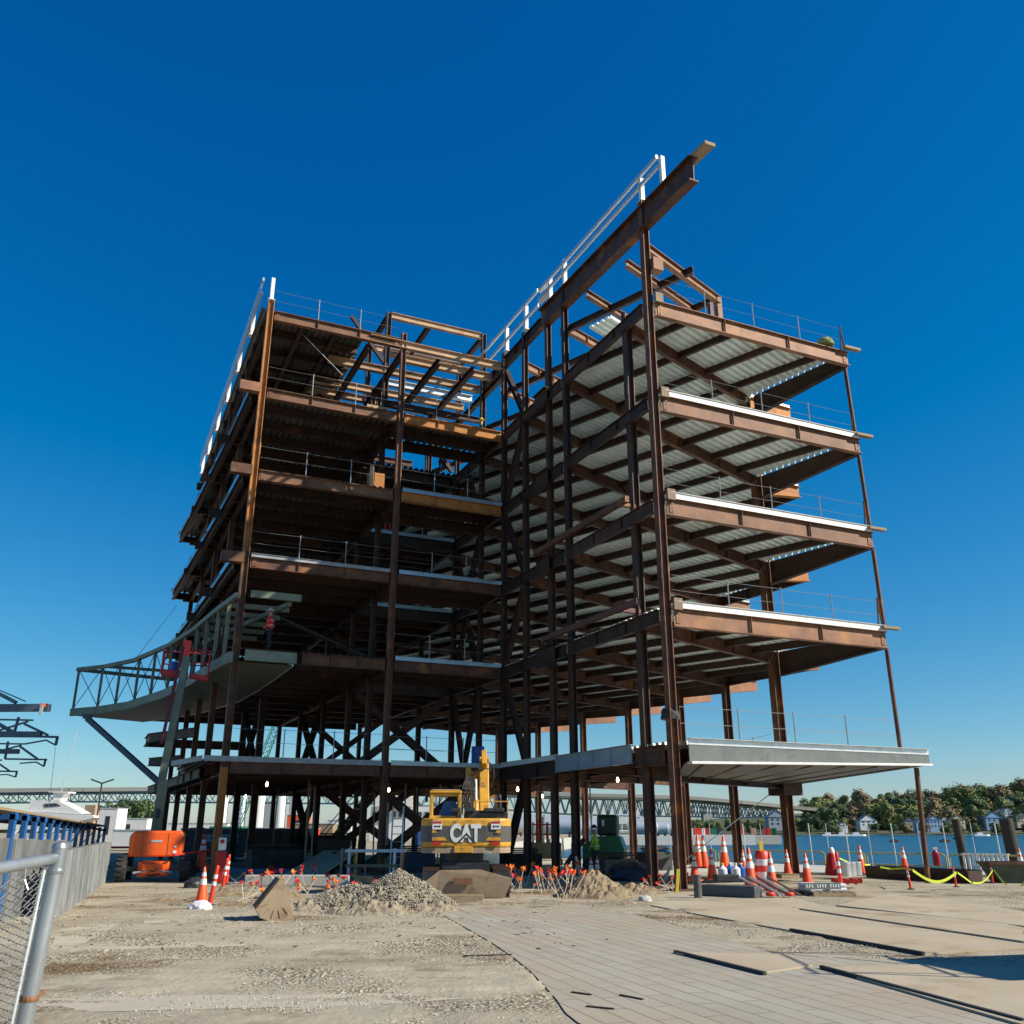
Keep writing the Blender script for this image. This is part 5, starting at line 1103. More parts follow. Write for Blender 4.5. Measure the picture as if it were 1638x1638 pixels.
# grey ladder against the building
ld = thing('ladder', 'grey ladder standing upright behind the barricade', 'ladder', tuple(gz(632, 1396)), 0)
for x in (-.22, .22): mb = MB(); mb.bar((x, 0, 0), (x, .3, 2.6), .06, .04); mb.build('rail', M['galv'], ld)
for i in range(8): mb = MB(); mb.tube((-.22, .03 + .035 * i, .3 + .3 * i), (.22, .03 + .035 * i, .3 + .3 * i), .018, 6); mb.build('rung', M['galv'], ld)
# red barrier bar at the lift
mb = MB(); mb.tube(gz(168, 1398) + UP * 1.0, gz(205, 1398) + UP * 1.0, .04, 8); tag(mb.build('barrier_bar', M['red']), 'red horizontal bar left of the orange lift', 'bar')
mb = MB(); mb.tube(atY(278, 1368, 33), atY(335, 1360, 36), .035, 8); tag(mb.build('ribbon_tape', M['flagr']), 'red tape stretched from the orange lift to the rusty column', 'tape')
# timber dunnage, cylinders near lift
mb = MB(); c = gz(300, 1402); mb.lathe(c + UP * .4, [(.38, 0), (.4, .05), (.4, .25), (.38, .3)], 20, axis='Y'); tag(mb.build('cable_drum', M['darkwood'], smooth=True), 'brown round drum standing on edge behind the lift wheel', 'cable drum')
blob('dirty_bundle', gz(310, 1420), .3, .8, M['dark'], 'dark bundle under the big bright cone', 'bundle', 8)
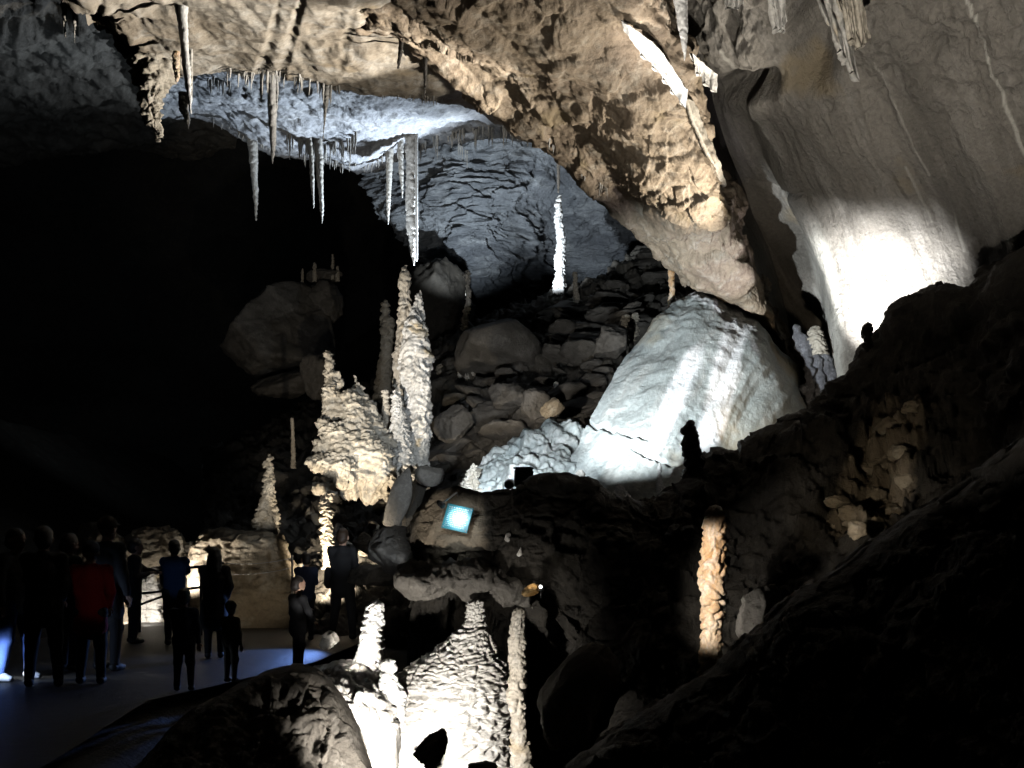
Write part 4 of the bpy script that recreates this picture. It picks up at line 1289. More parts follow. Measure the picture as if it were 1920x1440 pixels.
rk('amber rock glowing below the sign rock', 1000, 1106, 11.4, 40, 18, 41, M_amber, ry=-.35)
rk('cream rock lit in the gap under the dark ridge', 1012, 1062, 12.0, 38, 34, 42, M_calct, rough=.08)
rk('little white rock at the upper end of the lit gap', 951, 1008, 11.85, 13, 20, 43, M_calc, sub=4)
rk('little white rock in the middle of the lit gap', 973, 1034, 11.85, 13, 16, 44, M_calc, sub=4)
rk('pale round rock at the elbow of the crouching visitor', 616, 1204, 11.6, 34, 34, 45, M_calc, rough=.08)
rk('small white rock in the dark hollow by the near mound', 673, 1310, 10.4, 26, 26, 46, M_white, sub=4)
rk('black pointed rock in front of the white cone', 806, 1408, 8.9, 44, 84, 147, M_dark, ry=.5, planes=8)
rk('white wedge of rock in front of the black pointed rock', 792, 1424, 10.4, 50, 40, 148, M_white, ry=-.4, sub=4)
rk('dark rock at the bottom right foot of the cone', 900, 1446, 8.9, 70, 40, 49, M_dark)
rk('grey knobbly rock lit behind the near dark slope', 1420, 1150, 11.2, 84, 110, 51, M_boul, rough=.09, planes=10)
rk('small grey rock wedge beside the lit knobbly rock', 1474, 1112, 11.4, 34, 30, 52, M_boul)
rk('dim leaning slab in the gully right of the ringed column', 1085, 1320, 10.4, 120, 200, 153, M_boul, ry=.5, planes=8, rough=.06)
rk('dim grey rock low in the gully', 1165, 1390, 9.6, 90, 110, 54, M_dark, rough=.06)
for k, (x, y, w) in enumerate(((1715, 762, 40), (1690, 788, 46), (1660, 800, 50), (1618, 885, 44), (1655, 870, 52), (1690, 850, 46), (1570, 945, 40), (1590, 968, 46), (1640, 930, 44), (1665, 960, 40), (1700, 900, 44), (1605, 995, 42), (1560, 985, 30), (1640, 985, 36))):
    h = ray(['dark_ridge'], x, y)
    if h is not None:
        rk('tan knobbly rock in the lit patch on the dark right slope', x, y, h.y + .05, w, w * .8, 60 + k, M_tan, rough=.1, sub=4, rz=k, group='rocks of the lit patch', planes=10)

# rubble: eight stones, an object for each one lying on the slope
VAR = []
for k in range(9):
    w, f = rockshape(300 + k, 4, 8 + k % 4, .10, rnd=.012)
    o = mk('boulder', w, [f], M_boul, origin=(0, 0, 0))
    VAR.append(o.data)
    bpy.data.objects.remove(o)
VARP = []
for k in range(6):
    w, f = rockshape(400 + k, 3, 14, .10)
    o = mk('boulder', w, [f], M_calct, origin=(0, 0, 0))
    VARP.append(o.data)
    bpy.data.objects.remove(o)


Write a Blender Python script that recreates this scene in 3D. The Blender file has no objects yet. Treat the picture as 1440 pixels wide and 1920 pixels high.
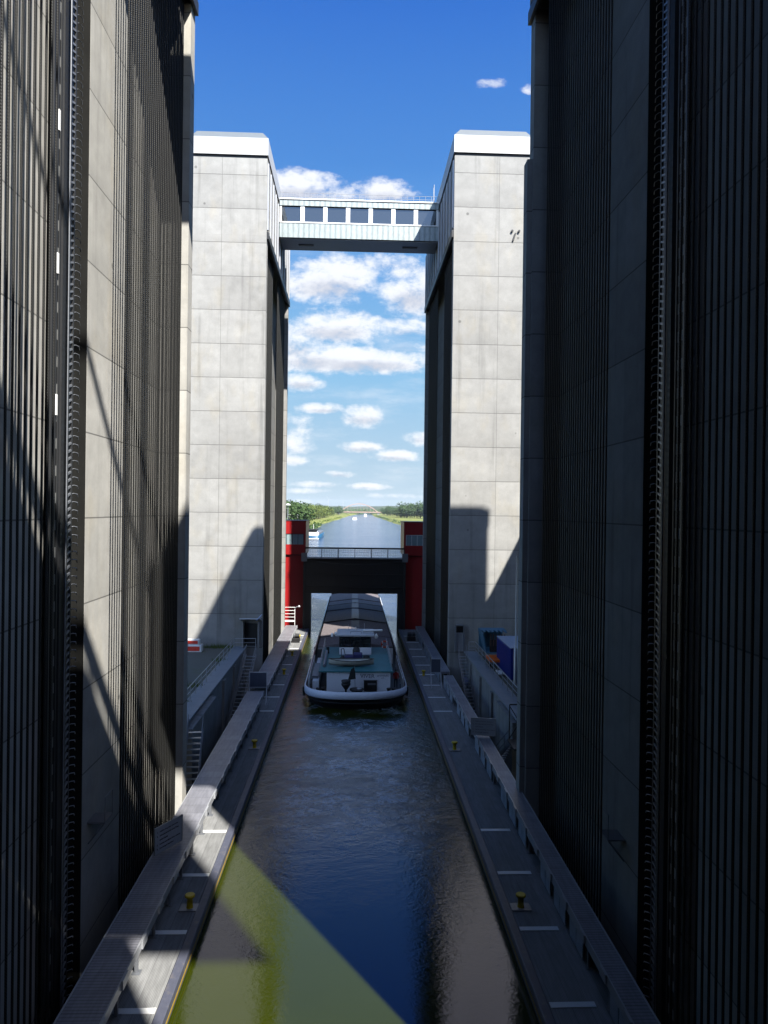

=-=-=

* Problem description: Give again, please, precisely the lines that begin the records and run through the line with "blob('dirty_bundle', gz(310, 1420), .3, .8, M['dark'], 'dark" in it, keeping both end lines and dropping any pictures.

* Problem solution:
Keep writing the Blender script for this image. This is part 5, starting at line 1103. More parts follow. Write for Blender 4.5. Measure the picture as if it were 1638x1638 pixels.
# grey ladder against the building
ld = thing('ladder', 'grey ladder standing upright behind the barricade', 'ladder', tuple(gz(632, 1396)), 0)
for x in (-.22, .22): mb = MB(); mb.bar((x, 0, 0), (x, .3, 2.6), .06, .04); mb.build('rail', M['galv'], ld)
for i in range(8): mb = MB(); mb.tube((-.22, .03 + .035 * i, .3 + .3 * i), (.22, .03 + .035 * i, .3 + .3 * i), .018, 6); mb.build('rung', M['galv'], ld)
# red barrier bar at the lift
mb = MB(); mb.tube(gz(168, 1398) + UP * 1.0, gz(205, 1398) + UP * 1.0, .04, 8); tag(mb.build('barrier_bar', M['red']), 'red horizontal bar left of the orange lift', 'bar')
mb = MB(); mb.tube(atY(278, 1368, 33), atY(335, 1360, 36), .035, 8); tag(mb.build('ribbon_tape', M['flagr']), 'red tape stretched from the orange lift to the rusty column', 'tape')
# timber dunnage, cylinders near lift
mb = MB(); c = gz(300, 1402); mb.lathe(c + UP * .4, [(.38, 0), (.4, .05), (.4, .25), (.38, .3)], 20, axis='Y'); tag(mb.build('cable_drum', M['darkwood'], smooth=True), 'brown round drum standing on edge behind the lift wheel', 'cable drum')
blob('dirty_bundle', gz(310, 1420), .3, .8, M['dark'], 'dark bundle under the big bright cone', 'bundle', 8)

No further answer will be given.